Seehofer's letter summarised earlier demands made by his party, the centre-right Christian Social Union (CSU), which is the sister party of Merkel's Christian Democratic Union (CDU) in Bavaria - the south-eastern state where most migrants enter Germany.

He demanded secure external EU borders, controls of German border, an annual cap of 200,000 refugees, and the return of refugees to the Austrian border.

The letter, which was sent by fax and post, was a “letter of demands”, not a threat, according to Bavarian justice minister Winfried Bausback.

But MP Thomas Oppermann from the other coalition partner in the federal government, the centre-left Social Democratic Party (SPD), described the letter as “an announcement of a coalition rupture”, according to Der Spiegel.

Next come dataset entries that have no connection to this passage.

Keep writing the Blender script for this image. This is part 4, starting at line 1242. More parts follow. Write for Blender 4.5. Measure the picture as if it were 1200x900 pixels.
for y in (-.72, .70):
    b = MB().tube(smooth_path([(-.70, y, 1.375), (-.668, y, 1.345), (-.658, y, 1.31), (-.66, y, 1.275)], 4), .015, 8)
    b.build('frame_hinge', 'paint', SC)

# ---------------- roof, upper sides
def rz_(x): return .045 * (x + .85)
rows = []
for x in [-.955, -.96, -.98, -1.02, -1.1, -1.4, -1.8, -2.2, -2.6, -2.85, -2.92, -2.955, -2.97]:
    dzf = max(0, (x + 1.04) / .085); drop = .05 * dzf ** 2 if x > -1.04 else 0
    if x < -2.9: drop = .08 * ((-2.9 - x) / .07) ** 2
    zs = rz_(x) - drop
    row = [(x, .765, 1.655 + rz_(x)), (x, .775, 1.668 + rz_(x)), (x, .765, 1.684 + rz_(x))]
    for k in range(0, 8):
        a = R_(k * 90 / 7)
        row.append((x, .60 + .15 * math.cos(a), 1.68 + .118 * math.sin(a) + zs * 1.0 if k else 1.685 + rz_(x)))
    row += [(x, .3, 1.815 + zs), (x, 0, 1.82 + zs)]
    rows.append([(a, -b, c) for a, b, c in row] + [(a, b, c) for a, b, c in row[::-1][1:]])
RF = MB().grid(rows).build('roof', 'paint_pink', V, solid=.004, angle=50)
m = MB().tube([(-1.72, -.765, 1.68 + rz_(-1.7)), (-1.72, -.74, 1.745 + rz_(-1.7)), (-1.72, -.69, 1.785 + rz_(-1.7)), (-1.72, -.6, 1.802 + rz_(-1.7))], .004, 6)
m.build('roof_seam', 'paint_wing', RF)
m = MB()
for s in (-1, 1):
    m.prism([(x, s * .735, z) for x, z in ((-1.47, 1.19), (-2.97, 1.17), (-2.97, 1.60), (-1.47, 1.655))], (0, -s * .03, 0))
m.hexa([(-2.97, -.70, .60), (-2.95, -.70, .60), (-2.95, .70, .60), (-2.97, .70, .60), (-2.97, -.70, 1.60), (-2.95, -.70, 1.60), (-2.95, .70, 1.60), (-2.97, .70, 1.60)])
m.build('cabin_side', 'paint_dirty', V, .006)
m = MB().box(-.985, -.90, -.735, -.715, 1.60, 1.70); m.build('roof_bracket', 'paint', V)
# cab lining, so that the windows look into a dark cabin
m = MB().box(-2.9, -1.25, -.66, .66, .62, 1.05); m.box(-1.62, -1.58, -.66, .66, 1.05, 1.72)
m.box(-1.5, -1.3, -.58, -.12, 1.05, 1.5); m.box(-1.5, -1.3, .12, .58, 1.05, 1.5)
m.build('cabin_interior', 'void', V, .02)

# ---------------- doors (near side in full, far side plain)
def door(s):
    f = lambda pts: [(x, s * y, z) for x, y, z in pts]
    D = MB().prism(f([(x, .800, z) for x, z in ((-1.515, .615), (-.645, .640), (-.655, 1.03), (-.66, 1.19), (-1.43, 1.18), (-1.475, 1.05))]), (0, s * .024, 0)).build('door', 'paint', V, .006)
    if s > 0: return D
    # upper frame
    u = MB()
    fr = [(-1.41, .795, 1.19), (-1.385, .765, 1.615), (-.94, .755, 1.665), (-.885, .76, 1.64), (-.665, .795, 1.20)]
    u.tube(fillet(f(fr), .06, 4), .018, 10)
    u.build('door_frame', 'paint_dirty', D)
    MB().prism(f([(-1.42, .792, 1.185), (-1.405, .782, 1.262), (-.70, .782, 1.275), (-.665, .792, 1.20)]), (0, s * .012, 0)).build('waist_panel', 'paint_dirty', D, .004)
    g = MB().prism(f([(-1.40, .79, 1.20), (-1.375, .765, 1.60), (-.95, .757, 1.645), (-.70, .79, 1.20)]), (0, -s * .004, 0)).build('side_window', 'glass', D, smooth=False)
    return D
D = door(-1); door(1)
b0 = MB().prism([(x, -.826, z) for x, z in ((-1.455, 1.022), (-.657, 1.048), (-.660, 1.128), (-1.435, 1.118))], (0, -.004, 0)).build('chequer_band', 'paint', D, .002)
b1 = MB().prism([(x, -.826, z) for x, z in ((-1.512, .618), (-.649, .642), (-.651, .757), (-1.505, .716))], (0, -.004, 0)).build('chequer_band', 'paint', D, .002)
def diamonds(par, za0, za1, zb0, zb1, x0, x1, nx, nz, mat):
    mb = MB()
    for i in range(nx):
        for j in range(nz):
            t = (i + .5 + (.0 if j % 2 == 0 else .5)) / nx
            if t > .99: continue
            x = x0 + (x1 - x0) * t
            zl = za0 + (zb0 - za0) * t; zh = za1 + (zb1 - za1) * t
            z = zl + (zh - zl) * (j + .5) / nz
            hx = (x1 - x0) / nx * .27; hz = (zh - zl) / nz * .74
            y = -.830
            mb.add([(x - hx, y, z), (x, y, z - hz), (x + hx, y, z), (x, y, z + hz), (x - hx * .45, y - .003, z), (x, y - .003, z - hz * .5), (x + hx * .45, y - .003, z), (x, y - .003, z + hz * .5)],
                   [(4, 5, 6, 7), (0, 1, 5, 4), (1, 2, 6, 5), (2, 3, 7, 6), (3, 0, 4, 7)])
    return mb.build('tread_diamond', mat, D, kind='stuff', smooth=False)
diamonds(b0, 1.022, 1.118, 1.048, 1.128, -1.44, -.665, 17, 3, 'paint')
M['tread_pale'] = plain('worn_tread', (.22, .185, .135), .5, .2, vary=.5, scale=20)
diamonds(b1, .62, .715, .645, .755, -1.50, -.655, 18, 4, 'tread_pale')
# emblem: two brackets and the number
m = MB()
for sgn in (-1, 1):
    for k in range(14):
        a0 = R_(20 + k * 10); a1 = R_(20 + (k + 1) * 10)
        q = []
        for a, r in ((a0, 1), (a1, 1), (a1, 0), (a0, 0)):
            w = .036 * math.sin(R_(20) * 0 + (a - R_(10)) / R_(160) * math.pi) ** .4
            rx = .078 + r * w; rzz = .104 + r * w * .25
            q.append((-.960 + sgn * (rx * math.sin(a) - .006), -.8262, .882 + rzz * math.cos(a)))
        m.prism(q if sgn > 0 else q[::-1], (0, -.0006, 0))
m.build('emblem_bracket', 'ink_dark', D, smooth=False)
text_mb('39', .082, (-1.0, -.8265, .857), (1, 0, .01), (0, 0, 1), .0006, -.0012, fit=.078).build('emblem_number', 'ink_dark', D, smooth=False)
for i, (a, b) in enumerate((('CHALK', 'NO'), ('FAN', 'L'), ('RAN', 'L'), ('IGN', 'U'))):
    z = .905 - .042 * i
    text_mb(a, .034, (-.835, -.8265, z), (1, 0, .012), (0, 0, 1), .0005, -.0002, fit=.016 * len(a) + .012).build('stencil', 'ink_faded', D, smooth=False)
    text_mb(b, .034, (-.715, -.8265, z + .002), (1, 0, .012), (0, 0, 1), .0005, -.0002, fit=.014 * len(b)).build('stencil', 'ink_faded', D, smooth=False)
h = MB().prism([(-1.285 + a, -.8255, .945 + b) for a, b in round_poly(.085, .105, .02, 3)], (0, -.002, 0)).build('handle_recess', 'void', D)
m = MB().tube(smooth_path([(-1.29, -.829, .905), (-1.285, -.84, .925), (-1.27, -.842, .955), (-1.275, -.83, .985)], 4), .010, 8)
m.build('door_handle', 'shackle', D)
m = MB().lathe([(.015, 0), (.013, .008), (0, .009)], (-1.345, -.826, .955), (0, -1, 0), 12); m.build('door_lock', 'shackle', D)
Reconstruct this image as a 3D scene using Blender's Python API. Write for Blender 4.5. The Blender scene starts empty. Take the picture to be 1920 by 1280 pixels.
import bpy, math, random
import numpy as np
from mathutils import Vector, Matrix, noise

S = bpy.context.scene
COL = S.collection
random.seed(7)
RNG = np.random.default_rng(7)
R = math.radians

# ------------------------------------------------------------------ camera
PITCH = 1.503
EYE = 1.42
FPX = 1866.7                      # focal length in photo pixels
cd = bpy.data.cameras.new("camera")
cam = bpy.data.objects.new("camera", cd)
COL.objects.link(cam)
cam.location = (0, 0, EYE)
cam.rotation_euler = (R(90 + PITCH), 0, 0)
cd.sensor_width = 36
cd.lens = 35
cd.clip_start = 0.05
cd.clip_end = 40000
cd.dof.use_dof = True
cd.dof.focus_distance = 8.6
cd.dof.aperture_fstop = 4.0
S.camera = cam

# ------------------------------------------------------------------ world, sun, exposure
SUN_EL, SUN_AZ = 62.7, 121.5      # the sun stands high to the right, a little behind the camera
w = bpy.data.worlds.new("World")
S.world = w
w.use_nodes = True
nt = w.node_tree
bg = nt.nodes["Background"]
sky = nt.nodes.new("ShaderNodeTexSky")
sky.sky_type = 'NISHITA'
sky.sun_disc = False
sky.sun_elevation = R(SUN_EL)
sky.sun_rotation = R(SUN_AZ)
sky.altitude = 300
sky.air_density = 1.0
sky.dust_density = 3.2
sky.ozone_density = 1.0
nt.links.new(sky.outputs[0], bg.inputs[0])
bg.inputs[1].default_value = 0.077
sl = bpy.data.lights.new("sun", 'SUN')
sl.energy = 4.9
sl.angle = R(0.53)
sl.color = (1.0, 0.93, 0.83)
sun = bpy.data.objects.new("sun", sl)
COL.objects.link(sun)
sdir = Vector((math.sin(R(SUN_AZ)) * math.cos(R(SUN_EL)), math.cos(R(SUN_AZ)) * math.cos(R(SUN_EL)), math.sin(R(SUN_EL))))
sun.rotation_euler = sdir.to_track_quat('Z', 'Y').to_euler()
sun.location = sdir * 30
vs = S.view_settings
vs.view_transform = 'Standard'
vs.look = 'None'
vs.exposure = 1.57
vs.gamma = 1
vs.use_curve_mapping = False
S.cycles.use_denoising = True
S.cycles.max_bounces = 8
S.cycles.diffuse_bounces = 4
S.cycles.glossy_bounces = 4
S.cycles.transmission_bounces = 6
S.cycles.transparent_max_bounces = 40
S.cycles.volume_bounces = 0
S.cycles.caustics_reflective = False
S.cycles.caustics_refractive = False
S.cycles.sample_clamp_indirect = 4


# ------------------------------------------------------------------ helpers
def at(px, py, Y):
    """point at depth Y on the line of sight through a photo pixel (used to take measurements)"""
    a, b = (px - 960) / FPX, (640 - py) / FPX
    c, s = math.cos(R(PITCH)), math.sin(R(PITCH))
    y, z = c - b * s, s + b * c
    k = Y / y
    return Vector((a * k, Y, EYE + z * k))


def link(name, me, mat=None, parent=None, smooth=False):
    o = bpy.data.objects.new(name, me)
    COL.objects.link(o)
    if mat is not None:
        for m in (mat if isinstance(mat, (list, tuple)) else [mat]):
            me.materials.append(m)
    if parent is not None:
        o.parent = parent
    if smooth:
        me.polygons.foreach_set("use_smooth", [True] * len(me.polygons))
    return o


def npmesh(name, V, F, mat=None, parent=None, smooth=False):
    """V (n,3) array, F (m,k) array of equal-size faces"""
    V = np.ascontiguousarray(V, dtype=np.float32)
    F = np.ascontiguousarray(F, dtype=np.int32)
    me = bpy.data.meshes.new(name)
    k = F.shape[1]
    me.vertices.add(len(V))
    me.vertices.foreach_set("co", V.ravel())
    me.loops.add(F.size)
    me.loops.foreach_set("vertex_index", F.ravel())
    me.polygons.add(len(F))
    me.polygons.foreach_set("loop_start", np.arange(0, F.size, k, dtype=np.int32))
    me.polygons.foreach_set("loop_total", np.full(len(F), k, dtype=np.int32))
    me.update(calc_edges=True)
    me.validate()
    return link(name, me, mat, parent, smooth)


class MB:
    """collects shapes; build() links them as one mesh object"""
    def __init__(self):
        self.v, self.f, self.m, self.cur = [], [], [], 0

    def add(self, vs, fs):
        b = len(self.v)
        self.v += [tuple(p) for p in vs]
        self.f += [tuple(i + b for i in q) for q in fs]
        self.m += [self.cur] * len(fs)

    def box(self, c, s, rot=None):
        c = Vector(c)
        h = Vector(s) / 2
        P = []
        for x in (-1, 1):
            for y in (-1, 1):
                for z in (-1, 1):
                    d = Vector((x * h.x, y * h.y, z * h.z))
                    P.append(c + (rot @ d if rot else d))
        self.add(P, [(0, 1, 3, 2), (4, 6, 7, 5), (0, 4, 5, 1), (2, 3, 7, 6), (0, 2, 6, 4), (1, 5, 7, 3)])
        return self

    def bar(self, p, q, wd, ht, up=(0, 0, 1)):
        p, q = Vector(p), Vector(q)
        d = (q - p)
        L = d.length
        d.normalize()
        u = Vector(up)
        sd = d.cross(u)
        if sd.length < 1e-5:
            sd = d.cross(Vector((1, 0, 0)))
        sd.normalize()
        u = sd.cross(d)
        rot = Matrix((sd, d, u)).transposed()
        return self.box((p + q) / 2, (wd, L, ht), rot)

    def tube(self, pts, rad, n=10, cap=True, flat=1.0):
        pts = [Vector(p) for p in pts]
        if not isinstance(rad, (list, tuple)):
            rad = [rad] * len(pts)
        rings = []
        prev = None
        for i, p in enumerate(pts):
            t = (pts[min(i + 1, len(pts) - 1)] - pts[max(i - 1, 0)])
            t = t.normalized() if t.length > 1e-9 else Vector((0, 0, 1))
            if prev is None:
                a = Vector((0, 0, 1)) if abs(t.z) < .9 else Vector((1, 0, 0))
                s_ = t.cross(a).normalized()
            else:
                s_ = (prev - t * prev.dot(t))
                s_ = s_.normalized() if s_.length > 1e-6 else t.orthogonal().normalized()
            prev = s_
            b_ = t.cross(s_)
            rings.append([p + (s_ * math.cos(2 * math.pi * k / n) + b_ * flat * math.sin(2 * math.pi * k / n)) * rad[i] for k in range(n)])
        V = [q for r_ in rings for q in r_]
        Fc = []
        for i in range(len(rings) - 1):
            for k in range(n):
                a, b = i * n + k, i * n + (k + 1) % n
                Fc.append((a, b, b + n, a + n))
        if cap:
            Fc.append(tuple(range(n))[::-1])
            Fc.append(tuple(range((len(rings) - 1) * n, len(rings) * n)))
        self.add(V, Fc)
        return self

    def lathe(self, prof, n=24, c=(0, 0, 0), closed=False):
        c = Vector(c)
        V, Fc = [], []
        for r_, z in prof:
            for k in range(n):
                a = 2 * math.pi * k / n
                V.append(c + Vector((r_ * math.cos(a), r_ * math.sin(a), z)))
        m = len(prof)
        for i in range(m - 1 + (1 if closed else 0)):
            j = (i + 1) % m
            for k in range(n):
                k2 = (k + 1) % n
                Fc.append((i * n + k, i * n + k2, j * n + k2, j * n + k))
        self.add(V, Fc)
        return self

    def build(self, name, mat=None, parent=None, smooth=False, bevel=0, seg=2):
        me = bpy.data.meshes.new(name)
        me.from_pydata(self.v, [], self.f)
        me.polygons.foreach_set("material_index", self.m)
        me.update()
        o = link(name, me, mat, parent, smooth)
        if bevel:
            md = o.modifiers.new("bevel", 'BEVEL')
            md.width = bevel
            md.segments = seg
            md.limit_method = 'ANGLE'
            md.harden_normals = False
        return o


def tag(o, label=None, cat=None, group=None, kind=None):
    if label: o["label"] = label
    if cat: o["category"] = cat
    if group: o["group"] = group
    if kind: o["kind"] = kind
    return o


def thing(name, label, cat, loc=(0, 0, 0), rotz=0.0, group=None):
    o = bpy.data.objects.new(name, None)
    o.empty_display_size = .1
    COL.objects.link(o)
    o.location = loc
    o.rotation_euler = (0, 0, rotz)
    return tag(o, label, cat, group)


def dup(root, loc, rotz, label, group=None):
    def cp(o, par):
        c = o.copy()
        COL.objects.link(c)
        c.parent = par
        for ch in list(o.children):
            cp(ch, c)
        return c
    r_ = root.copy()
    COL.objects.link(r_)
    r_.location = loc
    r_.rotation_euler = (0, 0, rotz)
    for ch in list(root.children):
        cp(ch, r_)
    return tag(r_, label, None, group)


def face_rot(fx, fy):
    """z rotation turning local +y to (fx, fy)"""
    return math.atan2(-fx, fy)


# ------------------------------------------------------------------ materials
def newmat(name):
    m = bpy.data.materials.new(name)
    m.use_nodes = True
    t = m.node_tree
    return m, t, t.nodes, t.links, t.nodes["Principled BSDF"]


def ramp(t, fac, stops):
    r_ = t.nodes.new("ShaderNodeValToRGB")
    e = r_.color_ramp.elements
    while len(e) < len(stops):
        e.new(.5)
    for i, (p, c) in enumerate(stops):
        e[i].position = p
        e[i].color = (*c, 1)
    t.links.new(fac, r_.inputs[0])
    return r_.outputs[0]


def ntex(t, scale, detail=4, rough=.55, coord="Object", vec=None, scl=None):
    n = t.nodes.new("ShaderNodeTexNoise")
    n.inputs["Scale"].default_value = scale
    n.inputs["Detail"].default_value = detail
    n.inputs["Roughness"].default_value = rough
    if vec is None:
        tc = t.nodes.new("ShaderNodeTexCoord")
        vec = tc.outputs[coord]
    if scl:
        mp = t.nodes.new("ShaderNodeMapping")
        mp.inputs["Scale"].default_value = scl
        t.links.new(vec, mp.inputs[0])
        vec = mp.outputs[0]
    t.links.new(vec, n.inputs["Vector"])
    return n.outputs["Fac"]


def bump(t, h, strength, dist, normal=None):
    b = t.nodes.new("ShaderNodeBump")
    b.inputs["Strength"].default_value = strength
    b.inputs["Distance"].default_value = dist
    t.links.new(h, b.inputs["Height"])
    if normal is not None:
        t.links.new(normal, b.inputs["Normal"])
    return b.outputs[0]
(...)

Oppermann, chairman of the SPD in the Bundestag, noted that the grand coalition did not need the support of the CSU to continue its rule: it has a majority with the CDU and SPD alone.

But if the CDU and CSU, a combined party in the Bundestag, were to break up, that would be a political novelty not seen since 1976, in what was then West Germany.

Seehofer expects an answer by Friday, otherwise the letter will be published.

But first, Merkel will have to listen to the wishes of the German cities and towns on Wednesday.

She is receiving three umbrella organisations of local and regional governments in her office in Berlin. They want the federal government to step in and help to resolve practical and financial problems caused by the influx of refugees.

They want support for state benefits, finding jobs for migrants, and are worried about the lack of housing.

The demands come on top of a plea from CDU/CSU MPs to change course on her refugee policy, and criticism from her own transport minister.